On a white-sky Wednesday in August, on-and-off showers
sprayed across the uneven patchwork of field, forest, lake
and wetland around New Auburn, which has become the heart of
sand country. Rural Wisconsin chronicler Michael Perry
summarized New Auburn at the turn of the millennia by
writing, "Maybe that's all you need to know about this town
-- the train doesn't stop here anymore."
Now the train stops. Hopper cars full of cream-colored sand
sit on the tracks for a mile north of town. Progressive just
secured a 30-year lease on the rail line and will renovate
it for several years. Instead of 2,000 rail cars per year,
the line now carries 3,000 cars per month.
Progressive Rail president Dave Fellon sees railroads as the
bedrock of the industrial economy, and himself as an
industrial developer, trying to persuade companies to expand
or build along the rail.
"We are not just focusing on frac," Fellon said. "The
projects I'm working on today are three-quarters non-frac,
and a quarter frac.
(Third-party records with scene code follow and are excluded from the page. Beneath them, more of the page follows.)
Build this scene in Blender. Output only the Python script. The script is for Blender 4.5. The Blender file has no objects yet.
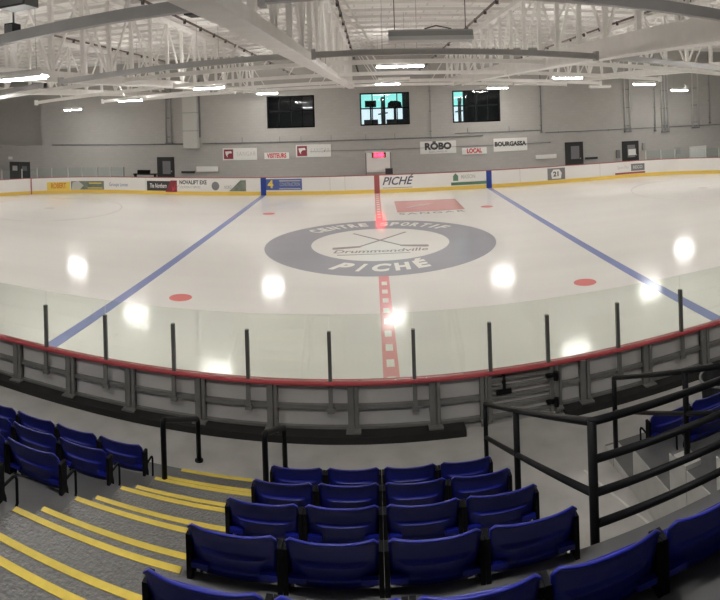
import bpy, bmesh, math, random
from mathutils import Vector, Matrix
random.seed(4)
sc = bpy.context.scene
col = sc.collection

# ---------------------------------------------------------------- camera (panorama: central cylindrical)
F, CY = 560.415, 113.985
YAW, ROLL = 0.01956, 0.03137
CAM = Vector((-0.1947, -20.7285, 4.7897))
_cy, _sy, _cr, _sr = math.cos(YAW), math.sin(YAW), math.cos(ROLL), math.sin(ROLL)
ROT = Matrix(((_cy, -_sy, 0), (_sy, _cy, 0), (0, 0, 1))) @ Matrix(((_cr, 0, _sr), (0, 1, 0), (-_sr, 0, _cr)))
cd = bpy.data.cameras.new('camera')
cd.type = 'PANO'
cd.panorama_type = 'CENTRAL_CYLINDRICAL'
cd.central_cylindrical_radius = 1
cd.central_cylindrical_range_u_min = -360 / F
cd.central_cylindrical_range_u_max = 360 / F
cd.central_cylindrical_range_v_max = CY / F
cd.central_cylindrical_range_v_min = -(600 - CY) / F
cd.clip_start, cd.clip_end = 0.05, 300
cam = bpy.data.objects.new('camera', cd)
col.objects.link(cam)
R3 = Matrix((ROT.col[0], ROT.col[2], -ROT.col[1])).transposed()
cam.matrix_world = Matrix.Translation(CAM) @ R3.to_4x4()
sc.camera = cam

def ray(px, py):
    th = (px - 360) / F
    return ROT @ Vector((math.sin(th), math.cos(th), -(py - CY) / F))
def atY(px, py, Y):
    d = ray(px, py); return CAM + d * ((Y - CAM.y) / d.y)
def atX(px, py, X):
    d = ray(px, py); return CAM + d * ((X - CAM.x) / d.x)
def atZ(px, py, Z):
    d = ray(px, py); return CAM + d * ((Z - CAM.z) / d.z)

# ---------------------------------------------------------------- materials
def nodes(name):
    m = bpy.data.materials.new(name); m.use_nodes = True
    nt = m.node_tree
    return m, nt, nt.nodes['Principled BSDF']
def mat(name, c, rough=.5, metal=0, spec=.5, noise=0, nscale=8, bump=0, emit=0, ecol=None):
    m, nt, p = nodes(name)
    p.inputs['Base Color'].default_value = (*c, 1)
    p.inputs['Roughness'].default_value = rough
    p.inputs['Metallic'].default_value = metal
    p.inputs['Specular IOR Level'].default_value = spec
    if emit:
        p.inputs['Emission Color'].default_value = (*(ecol or c), 1)
        p.inputs['Emission Strength'].default_value = emit
    if noise or bump:
        tc = nt.nodes.new('ShaderNodeTexCoord')
        nz = nt.nodes.new('ShaderNodeTexNoise'); nz.inputs['Scale'].default_value = nscale
        nz.inputs['Detail'].default_value = 5
        nt.links.new(tc.outputs['Object'], nz.inputs['Vector'])
        if noise:
            mp = nt.nodes.new('ShaderNodeMapRange')
            mp.inputs['From Min'].default_value = .3; mp.inputs['From Max'].default_value = .7
            mp.inputs['To Min'].default_value = 1 - noise; mp.inputs['To Max'].default_value = 1 + noise
            nt.links.new(nz.outputs['Fac'], mp.inputs['Value'])
            mx = nt.nodes.new('ShaderNodeVectorMath'); mx.operation = 'SCALE'
            mx.inputs[0].default_value = c
            nt.links.new(mp.outputs['Result'], mx.inputs['Scale'])
            nt.links.new(mx.outputs['Vector'], p.inputs['Base Color'])
        if bump:
            b = nt.nodes.new('ShaderNodeBump'); b.inputs['Strength'].default_value = bump
            b.inputs['Distance'].default_value = .01
            nt.links.new(nz.outputs['Fac'], b.inputs['Height'])
            nt.links.new(b.outputs['Normal'], p.inputs['Normal'])
    return m

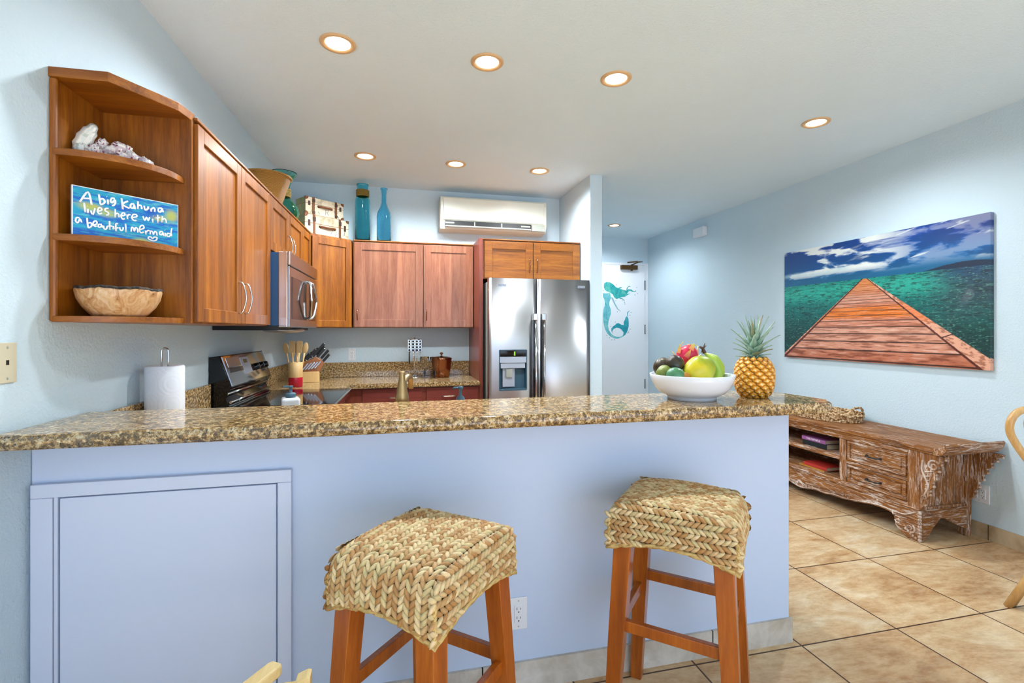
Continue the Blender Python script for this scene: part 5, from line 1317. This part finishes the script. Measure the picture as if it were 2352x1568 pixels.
def seat_mesh():
    bm = NB(); LY_ = bm.loops.layers.float_color.new('Col'); rg = random.Random(21)
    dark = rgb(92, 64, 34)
    def surf(fn, nu, nv):
        G = [[bm.verts.new(fn(i/nu, j/nv)) for i in range(nu+1)] for j in range(nv+1)]
        for j in range(nv):
            for i in range(nu):
                f = bm.faces.new([G[j][i], G[j][i+1], G[j+1][i+1], G[j+1][i]]); f.smooth = True
                for l in f.loops: l[LY_] = dark
    def Sx_in(s, y):
        p = Sx(s, y); q_ = Vector((0, 0, .70)); return p+(q_-p).normalized()*.004
    def sxs(a, b):
        y = -HD+2*HD*b; lo_ = zbot(y/HD)-ZB; return Sx_in(lo_+(XT-2*lo_)*a, y)
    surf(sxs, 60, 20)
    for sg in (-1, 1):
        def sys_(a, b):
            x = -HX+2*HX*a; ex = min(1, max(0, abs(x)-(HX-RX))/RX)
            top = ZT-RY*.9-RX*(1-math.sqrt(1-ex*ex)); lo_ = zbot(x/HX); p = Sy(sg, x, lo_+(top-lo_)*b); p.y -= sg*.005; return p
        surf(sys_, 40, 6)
    def leaf_at(p, n, d, ang, ln, wd):
        n = n.normalized(); d = (d-n*d.dot(n)).normalized(); s = n.cross(d)
        f_ = d*math.cos(ang)+s*math.sin(ang); g_ = n.cross(f_)
        k = rg.random(); base = [rgb(190, 150, 98), rgb(208, 176, 128), rgb(222, 198, 152), rgb(204, 184, 134), rgb(178, 132, 78)][int(k*4.99)]
        tipc = rgb(150, 104, 52)
        rows_ = []
        prof_ = ((-.5, .16, .0), (-.28, .85, .7), (0, 1, 1), (.28, .8, .85), (.5, .16, .12))
        for a, w_, h_ in prof_:
            c = p+f_*ln*a; r_ = []
            for q_, hh in ((-1, 0), (-.55, .75), (.0, 1), (.55, .75), (1, 0)):
                r_.append(bm.verts.new(c+g_*wd*.5*w_*q_+n*(.0072*h_*hh-.0015)))
            rows_.append(r_)
        for ri_, (A, B) in enumerate(zip(rows_, rows_[1:])):
            for i in range(4):
                f = bm.faces.new([A[i], A[i+1], B[i+1], B[i]]); f.smooth = True
                for l in f.loops:
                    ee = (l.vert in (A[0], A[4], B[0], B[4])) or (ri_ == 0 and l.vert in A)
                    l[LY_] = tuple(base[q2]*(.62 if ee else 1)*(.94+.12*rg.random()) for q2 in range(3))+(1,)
    pitch, vp = .0335, .0172
    nr = int(round(2*(HD-.004)/pitch)); pr_ = 2*(HD-.002)/nr
    for j in range(nr):
        yc = -HD+.002+pr_*(j+.5)
        ns = int(XT/vp)
        for i in range(ns+1):
            s = i*XT/ns+rg.uniform(-.001, .001)
            for sd_ in (-1, 1):
                y = yc+sd_*pr_*.245
                p = Sx(s, y); 
                if p.z < zbot(y/HD)+.004: continue
                d = Sx(s+.004, y)-Sx(s-.004, y)
                if d.length < 1e-6: continue
                ty = Sx(s, y+.003)-Sx(s, y-.003); n = d.cross(ty)
                if n.dot(p-Vector((0, 0, .68))) < 0: n = -n
                nn = n.normalized(); dd_ = d.normalized(); sgn_ = 1 if (nn.cross(dd_)).y > 0 else -1
                leaf_at(p, n, d, -sd_*sgn_*math.radians(33)+rg.uniform(-.08, .08), .0335, .0155)
    for sg in (-1, 1):
        nh = 4; hp = (ZT-.012-ZB)/nh
        for j in range(nh):
            hc = ZB+.004+hp*(j+.5); nx_ = int(2*HX/vp)
            for i in range(nx_+1):
                x = -HX+2*HX*i/nx_
                for sd_ in (-1, 1):
                    h = hc+sd_*hp*.245; ex = min(1, max(0, abs(x)-(HX-RX))/RX)
                    top = ZT-RY*.35-RX*(1-math.sqrt(1-ex*ex))*.8
                    if h > top or h < zbot(x/HX)+.002: continue
                    p = Sy(sg, x, h); p.y -= sg*.016*max(0, (h-(ZT-RY))/RY)**2; n = Vector((0, sg, .05+.5*max(0, (h-(ZT-.07))/.05)))
                    leaf_at(p, n, Vector((1, 0, 0)), sg*sd_*math.radians(33)+rg.uniform(-.08, .08), .0335, .0155)
    # corner seams and hem: twisted cord
    n0 = len(bm.faces)
    for sx_ in (-1, 1):
        for sy_ in (-1, 1):
            for ph in (0, PI):
                pts = [(sx_*(HX-.004-(.02*max(0, (k-20)/6)**2)+.003*math.cos(k*.9+ph)), sy_*(HD-.004-(.02*max(0, (k-20)/6)**2)+.003*math.sin(k*.9+ph)), ZB+.002+(ZT-.060-ZB)*k/26) for k in range(27)]
                tube(bm, pts, .0048, 6)
    hem = []
    for k in range(30): u_ = -1+2*k/30; hem.append((HX*u_, -HD, zbot(u_)))
    for k in range(26): u_ = -1+2*k/26; hem.append((HX, HD*u_, zbot(u_)))
    for k in range(30): u_ = 1-2*k/30; hem.append((HX*u_, HD, zbot(u_)))
    for k in range(26): u_ = 1-2*k/26; hem.append((-HX, HD*u_, zbot(u_)))
    for ph in (0, PI):
        tube(bm, [(x*(1+.012*math.cos(k*1.0+ph)), y*(1+.012*math.cos(k*1.0+ph)), z+.003*math.sin(k*1.0+ph)) for k, (x, y, z) in enumerate(hem)], .0058, 6, closed=True)
    bm.faces.ensure_lookup_table()
    for f in bm.faces[n0:]:
        c = rgb(206, 176, 112) if rg.random() > .3 else rgb(180, 140, 80)
        for l in f.loops: l[LY_] = c
    return bm
def make_stool():
    t = thing('bar_stool', 'backless', 'bar stool', (0, 0, 0), 0, 'woven seagrass bar stools at the bar')
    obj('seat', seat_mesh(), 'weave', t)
    W3, D3, SP = .158, .133, .038
    def cen(a, b, z): k = (.66-z)/.66*SP; return Vector((a*(W3+k), b*(D3+k), z))
    for a, b in ((-1, -1), (1, -1), (1, 1), (-1, 1)):
        bm = NB(); top_ = cen(a, b, .74); bot = cen(a, b, 0); rings = []
        for p, hw in ((bot, .021), (cen(a, b, .35), .026), (top_, .031)):
            rings.append([bm.verts.new((p.x+sx*hw, p.y+sy*hw*.94, p.z)) for sx, sy in ((-1, -1), (1, -1), (1, 1), (-1, 1))])
        for A, B in zip(rings, rings[1:]):
            for i in range(4): bm.faces.new([A[i], A[(i+1) % 4], B[(i+1) % 4], B[i]])
        bm.faces.new(rings[0][::-1]); bm.faces.new(rings[-1])
        es = [e for e in bm.edges if abs((e.verts[0].co-e.verts[1].co).z) > .1]
        bmesh.ops.bevel(bm, geom=es, offset=.005, segments=3, profile=.5, affect='EDGES')
        obj('leg', bm, 'stool_wood', t)
    for (a, b), (c, d), z in (((-1, -1), (1, -1), .385), ((1, -1), (1, 1), .405), ((1, 1), (-1, 1), .43), ((-1, 1), (-1, -1), .385)):
        p = cen(a, b, z); q_ = cen(c, d, z); dd_ = (q_-p).normalized(); sdv = Vector((-dd_.y, dd_.x, 0))
        bm = NB(); vs = []
        box(bm, .02, (q_-p).length-.02, -.011, .011, -.019, .019, .003, M=Matrix.Translation(p) @ Matrix.Rotation(math.atan2(dd_.y, dd_.x), 4, 'Z'))
        obj('stretcher', bm, 'stool_wood', t)
    bm = NB()
    for sy in (-1, 1): box(bm, -W3, W3, sy*D3-.011, sy*D3+.011, .70, .755)
    for sx in (-1, 1): box(bm, sx*W3-.011, sx*W3+.011, -D3, D3, .70, .755)
    obj('seat_frame', bm, 'stool_wood', t)
    return t
s1 = make_stool(); s1.location = (.089, 1.403, 0); s1.rotation_euler = (0, 0, .852)
s1['label'] = 'backless woven seagrass bar stool nearest the white access panel, turned corner-on'
s2 = copy_tree(s1); s2.location = (.970, 1.527, 0); s2.rotation_euler = (0, 0, -.743)
s2['label'] = 'backless woven seagrass bar stool nearer the open end of the bar, below the fruit bowl'

# ================================================================= CHAIRS AT THE EDGES
wood('rattan', (rgb(176, 122, 56), rgb(206, 158, 92), rgb(226, 190, 130)), 'z', .35, coat=.4)
t = thing('rattan_chair', 'rattan armchair with bent cane arm at the right edge of the view', 'chair', (3.32, 1.55, 0))
def lc(p): return (p[0]-3.32, p[1]-1.55, p[2])
arm = [(3.16, 1.66, .44), (3.06, 1.71, .66), (2.965, 1.75, .82), (2.925, 1.755, .90), (2.935, 1.745, .965), (2.99, 1.73, .998), (3.10, 1.68, 1.01), (3.30, 1.62, 1.03), (3.50, 1.50, 1.03), (3.60, 1.30, .90), (3.58, 1.20, .60), (3.50, 1.28, .44)]
bm = NB(); tube(bm, smooth_pts([lc(p) for p in arm], 6), .0165, 12); obj('arm_hoop', bm, 'rattan', t)
bm = NB(); tube(bm, smooth_pts([lc(p) for p in [(3.19, 1.64, .44), (3.12, 1.68, .68), (3.02, 1.72, .84), (2.995, 1.73, .93), (3.01, 1.72, .985)]], 5), .011, 8); obj('arm_brace', bm, 'rattan', t)
bm = NB(); lathe(bm, [(0, .42), (.24, .42), (.26, .435), (.25, .455), (0, .46)], 40); obj('seat', bm, 'seagrass', t)
for px, py, tx, ty in ((2.985, 1.80, 3.13, 1.66), (3.62, 1.70, 3.48, 1.64), (3.15, 1.28, 3.19, 1.36), (3.62, 1.24, 3.48, 1.34)):
    bm = NB(); tube(bm, [lc((px, py, 0)), lc((tx, ty, .44))], .017, 10); tube(bm, [lc((px+.035, py+.0, 0)), lc((tx+.03, ty, .43))], .012, 8); obj('leg', bm, 'rattan', t)
t = thing('wooden_chair', 'pale yellow wooden chair just showing at the bottom edge before the access panel', 'chair', (-.33, 1.05, 0))
def lw(bm): bmesh.ops.translate(bm, vec=(.33, -1.05, 0), verts=bm.verts); return bm
for (x0, y0, x1, y1) in ((-.262, 1.212, -.42, .98),):
    bm = NB(); d = Vector((x1-x0, y1-y0, 0)); M = Matrix.Translation((x0, y0, .61)) @ Matrix.Rotation(math.atan2(d.y, d.x), 4, 'Z')
    prism(bm, [(.0, -.010), (.004, -.016), (.012, -.019), (d.length, -.019), (d.length, .019), (.012, .019), (.004, .016), (0, .010)], -.012, .014, bev=.006); bmesh.ops.transform(bm, matrix=M, verts=bm.verts); obj('armrest', lw(bm), 'pale_chair_wood', t)
bm = NB(); box(bm, -.265, -.209, 1.157, 1.183, .555, .593, .003); box(bm, -.50, -.266, 1.158, 1.182, .555, .588, .003); obj('back_rail', lw(bm), 'pale_chair_wood', t)
bm = NB(); prism(bm, [(-.208, 0), (-.176, 0), (-.184, .612), (-.192, .614), (-.214, .606)], 1.155, 1.187, axes='xzy', bev=.003); obj('post', lw(bm), 'pale_chair_wood', t)
bm = NB(); prism(bm, [(-.52, 0), (-.49, 0), (-.49, .585), (-.52, .585)], 1.155, 1.187, axes='xzy', bev=.003); obj('post', lw(bm), 'pale_chair_wood', t)
for x in (-.50, -.20): bx('leg', 'pale_chair_wood', t, x+.33-.015, x+.33+.015, -.30, -.27, 0, .42, .003)
bx('seat', 'pale_chair_wood', t, -.19, .16, -.31, .12, .40, .425, .006)
# stair handrail end in the hall
bm = NB(); prism(bm, [(-.02, .0), (.02, 0), (.03, .03), (.022, .055), (-.022, .055), (-.03, .03)], 0, 1.0, bev=.004)
M = Matrix.Translation((2.04, 5.10, .74)) @ Matrix.Rotation(math.radians(-56), 4, 'Y') @ Matrix.Rotation(math.radians(90), 4, 'Z')
bmesh.ops.transform(bm, matrix=Matrix.Translation((0, 0, 0)), verts=bm.verts)
hr = thing('handrail', 'end of an orange wooden stair handrail beside the pillar in the hall', 'handrail', (1.875, 5.10, 0))
bm.free()
bm = NB(); prism(bm, [(.0, .98), (.03, .98), (.165, .79), (.155, .745), (.12, .735), (-.0, .87)], -.03, .03, axes='xzy', bev=.008); obj('rail', bm, 'stool_wood', hr)
bm = NB(); tube(bm, [(.0, 0, .73), (.06, 0, .735), (.075, 0, .80)], .009, 8); lathe(bm, [(0, 0), (.03, 0), (.03, .006), (0, .007)], 20, M=Matrix.Translation((.001, 0, .73)) @ Matrix.Rotation(PI/2, 4, 'Y')); obj('bracket', bm, 'black_matte', hr)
And these are significant industrial
development projects, the big ones."
In aerial photos, ghosts of railroads still trace paths
across southeast Minnesota -- a tree line angling through a
cornfield north of Eyota, a meandering bike trail that
connects Red Wing and Cannon Falls.
No rail has been rebuilt there, but if a whole cluster of
mines opens for business, the railroads might perk up, said
Dave Christianson, a freight and rail planner at the
Minnesota Department of Transportation.
"St. Charles definitely is the center of projected sand
mining," Christianson said. "You could very easily see some
branch lines come off the main line at St. Charles to try to
get closer to the mines."
He puts the odds at 50-50 for rail companies to rebuild old
lines in Minnesota. Canadian Pacific has announced no plans
to add lines. It already has several deals in Wisconsin
along existing tracks.
"It's evolving," said Ed Greenberg, a spokesman for Canadian
Pacific. "We're continuing to work with the energy industry
on where we can provide efficient and rail-ready service."